Repeat the whole listing exactly as written.

======== DATA SECTION

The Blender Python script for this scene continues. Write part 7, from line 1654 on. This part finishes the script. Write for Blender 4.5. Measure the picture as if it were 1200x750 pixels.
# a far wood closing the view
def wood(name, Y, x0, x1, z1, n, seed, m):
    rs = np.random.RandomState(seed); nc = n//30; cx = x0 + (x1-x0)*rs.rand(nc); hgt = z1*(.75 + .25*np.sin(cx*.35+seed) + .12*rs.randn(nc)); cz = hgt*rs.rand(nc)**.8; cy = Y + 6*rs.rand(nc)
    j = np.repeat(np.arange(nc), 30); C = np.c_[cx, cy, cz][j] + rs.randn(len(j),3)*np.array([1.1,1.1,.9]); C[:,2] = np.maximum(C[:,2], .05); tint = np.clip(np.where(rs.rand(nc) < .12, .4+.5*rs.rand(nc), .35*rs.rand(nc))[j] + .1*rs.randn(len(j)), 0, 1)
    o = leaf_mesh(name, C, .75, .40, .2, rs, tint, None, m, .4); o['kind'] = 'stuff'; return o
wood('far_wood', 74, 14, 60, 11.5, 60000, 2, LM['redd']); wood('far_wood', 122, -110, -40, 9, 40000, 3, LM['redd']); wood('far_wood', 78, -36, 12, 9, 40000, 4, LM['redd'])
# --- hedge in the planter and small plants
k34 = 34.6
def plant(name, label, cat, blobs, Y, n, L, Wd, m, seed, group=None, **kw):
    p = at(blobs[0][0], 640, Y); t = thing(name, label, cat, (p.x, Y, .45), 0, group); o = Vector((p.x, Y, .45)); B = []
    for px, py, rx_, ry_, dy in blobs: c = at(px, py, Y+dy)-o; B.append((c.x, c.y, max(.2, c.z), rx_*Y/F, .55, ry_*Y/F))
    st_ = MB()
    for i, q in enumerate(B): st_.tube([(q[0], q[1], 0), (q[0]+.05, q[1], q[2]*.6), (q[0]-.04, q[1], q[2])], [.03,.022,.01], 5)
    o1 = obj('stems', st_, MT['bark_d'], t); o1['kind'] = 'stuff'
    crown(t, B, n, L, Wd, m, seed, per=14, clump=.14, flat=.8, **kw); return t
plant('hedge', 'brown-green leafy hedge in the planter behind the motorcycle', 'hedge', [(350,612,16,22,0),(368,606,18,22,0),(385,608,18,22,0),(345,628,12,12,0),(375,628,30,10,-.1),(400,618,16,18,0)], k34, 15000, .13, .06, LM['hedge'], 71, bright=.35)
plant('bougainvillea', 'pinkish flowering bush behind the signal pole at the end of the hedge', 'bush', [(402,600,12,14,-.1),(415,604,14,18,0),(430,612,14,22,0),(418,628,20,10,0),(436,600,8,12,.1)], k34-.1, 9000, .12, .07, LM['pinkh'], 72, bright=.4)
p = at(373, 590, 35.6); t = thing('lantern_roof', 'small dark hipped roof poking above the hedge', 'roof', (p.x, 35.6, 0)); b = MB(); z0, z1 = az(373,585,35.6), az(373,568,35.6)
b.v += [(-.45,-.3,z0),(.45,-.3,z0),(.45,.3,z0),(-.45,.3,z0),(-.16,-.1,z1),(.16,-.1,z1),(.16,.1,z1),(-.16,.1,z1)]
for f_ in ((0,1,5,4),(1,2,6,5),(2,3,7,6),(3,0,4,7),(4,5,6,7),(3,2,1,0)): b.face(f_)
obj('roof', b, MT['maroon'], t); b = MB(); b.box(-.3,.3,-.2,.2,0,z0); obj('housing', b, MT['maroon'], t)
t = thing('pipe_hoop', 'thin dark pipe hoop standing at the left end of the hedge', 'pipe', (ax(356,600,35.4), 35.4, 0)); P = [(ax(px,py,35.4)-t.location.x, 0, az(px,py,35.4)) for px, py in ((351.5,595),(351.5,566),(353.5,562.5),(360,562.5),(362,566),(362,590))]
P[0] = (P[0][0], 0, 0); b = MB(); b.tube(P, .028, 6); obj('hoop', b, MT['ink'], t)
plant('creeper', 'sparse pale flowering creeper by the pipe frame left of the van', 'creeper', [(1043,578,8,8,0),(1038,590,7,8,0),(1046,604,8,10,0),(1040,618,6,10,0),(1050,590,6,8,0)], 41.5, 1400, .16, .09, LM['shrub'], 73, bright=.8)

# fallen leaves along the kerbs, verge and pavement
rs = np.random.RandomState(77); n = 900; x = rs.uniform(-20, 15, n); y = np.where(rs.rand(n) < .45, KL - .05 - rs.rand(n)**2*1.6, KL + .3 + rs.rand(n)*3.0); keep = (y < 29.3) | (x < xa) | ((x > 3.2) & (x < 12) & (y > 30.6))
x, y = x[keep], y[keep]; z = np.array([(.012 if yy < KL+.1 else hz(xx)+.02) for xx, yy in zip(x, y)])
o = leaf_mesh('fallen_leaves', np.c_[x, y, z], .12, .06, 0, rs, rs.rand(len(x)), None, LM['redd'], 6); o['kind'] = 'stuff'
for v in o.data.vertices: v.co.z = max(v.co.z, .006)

================

SOLUTION FOR THIS PROBLEM:
The Blender Python script for this scene continues. Write part 7, from line 1654 on. This part finishes the script. Write for Blender 4.5. Measure the picture as if it were 1200x750 pixels.
# a far wood closing the view
def wood(name, Y, x0, x1, z1, n, seed, m):
    rs = np.random.RandomState(seed); nc = n//30; cx = x0 + (x1-x0)*rs.rand(nc); hgt = z1*(.75 + .25*np.sin(cx*.35+seed) + .12*rs.randn(nc)); cz = hgt*rs.rand(nc)**.8; cy = Y + 6*rs.rand(nc)
    j = np.repeat(np.arange(nc), 30); C = np.c_[cx, cy, cz][j] + rs.randn(len(j),3)*np.array([1.1,1.1,.9]); C[:,2] = np.maximum(C[:,2], .05); tint = np.clip(np.where(rs.rand(nc) < .12, .4+.5*rs.rand(nc), .35*rs.rand(nc))[j] + .1*rs.randn(len(j)), 0, 1)
    o = leaf_mesh(name, C, .75, .40, .2, rs, tint, None, m, .4); o['kind'] = 'stuff'; return o
wood('far_wood', 74, 14, 60, 11.5, 60000, 2, LM['redd']); wood('far_wood', 122, -110, -40, 9, 40000, 3, LM['redd']); wood('far_wood', 78, -36, 12, 9, 40000, 4, LM['redd'])
# --- hedge in the planter and small plants
k34 = 34.6
def plant(name, label, cat, blobs, Y, n, L, Wd, m, seed, group=None, **kw):
    p = at(blobs[0][0], 640, Y); t = thing(name, label, cat, (p.x, Y, .45), 0, group); o = Vector((p.x, Y, .45)); B = []
    for px, py, rx_, ry_, dy in blobs: c = at(px, py, Y+dy)-o; B.append((c.x, c.y, max(.2, c.z), rx_*Y/F, .55, ry_*Y/F))
    st_ = MB()
    for i, q in enumerate(B): st_.tube([(q[0], q[1], 0), (q[0]+.05, q[1], q[2]*.6), (q[0]-.04, q[1], q[2])], [.03,.022,.01], 5)
    o1 = obj('stems', st_, MT['bark_d'], t); o1['kind'] = 'stuff'
    crown(t, B, n, L, Wd, m, seed, per=14, clump=.14, flat=.8, **kw); return t
plant('hedge', 'brown-green leafy hedge in the planter behind the motorcycle', 'hedge', [(350,612,16,22,0),(368,606,18,22,0),(385,608,18,22,0),(345,628,12,12,0),(375,628,30,10,-.1),(400,618,16,18,0)], k34, 15000, .13, .06, LM['hedge'], 71, bright=.35)
plant('bougainvillea', 'pinkish flowering bush behind the signal pole at the end of the hedge', 'bush', [(402,600,12,14,-.1),(415,604,14,18,0),(430,612,14,22,0),(418,628,20,10,0),(436,600,8,12,.1)], k34-.1, 9000, .12, .07, LM['pinkh'], 72, bright=.4)
p = at(373, 590, 35.6); t = thing('lantern_roof', 'small dark hipped roof poking above the hedge', 'roof', (p.x, 35.6, 0)); b = MB(); z0, z1 = az(373,585,35.6), az(373,568,35.6)
b.v += [(-.45,-.3,z0),(.45,-.3,z0),(.45,.3,z0),(-.45,.3,z0),(-.16,-.1,z1),(.16,-.1,z1),(.16,.1,z1),(-.16,.1,z1)]
for f_ in ((0,1,5,4),(1,2,6,5),(2,3,7,6),(3,0,4,7),(4,5,6,7),(3,2,1,0)): b.face(f_)
obj('roof', b, MT['maroon'], t); b = MB(); b.box(-.3,.3,-.2,.2,0,z0); obj('housing', b, MT['maroon'], t)
t = thing('pipe_hoop', 'thin dark pipe hoop standing at the left end of the hedge', 'pipe', (ax(356,600,35.4), 35.4, 0)); P = [(ax(px,py,35.4)-t.location.x, 0, az(px,py,35.4)) for px, py in ((351.5,595),(351.5,566),(353.5,562.5),(360,562.5),(362,566),(362,590))]
P[0] = (P[0][0], 0, 0); b = MB(); b.tube(P, .028, 6); obj('hoop', b, MT['ink'], t)
plant('creeper', 'sparse pale flowering creeper by the pipe frame left of the van', 'creeper', [(1043,578,8,8,0),(1038,590,7,8,0),(1046,604,8,10,0),(1040,618,6,10,0),(1050,590,6,8,0)], 41.5, 1400, .16, .09, LM['shrub'], 73, bright=.8)

# fallen leaves along the kerbs, verge and pavement
rs = np.random.RandomState(77); n = 900; x = rs.uniform(-20, 15, n); y = np.where(rs.rand(n) < .45, KL - .05 - rs.rand(n)**2*1.6, KL + .3 + rs.rand(n)*3.0); keep = (y < 29.3) | (x < xa) | ((x > 3.2) & (x < 12) & (y > 30.6))
x, y = x[keep], y[keep]; z = np.array([(.012 if yy < KL+.1 else hz(xx)+.02) for xx, yy in zip(x, y)])
o = leaf_mesh('fallen_leaves', np.c_[x, y, z], .12, .06, 0, rs, rs.rand(len(x)), None, LM['redd'], 6); o['kind'] = 'stuff'
for v in o.data.vertices: v.co.z = max(v.co.z, .006)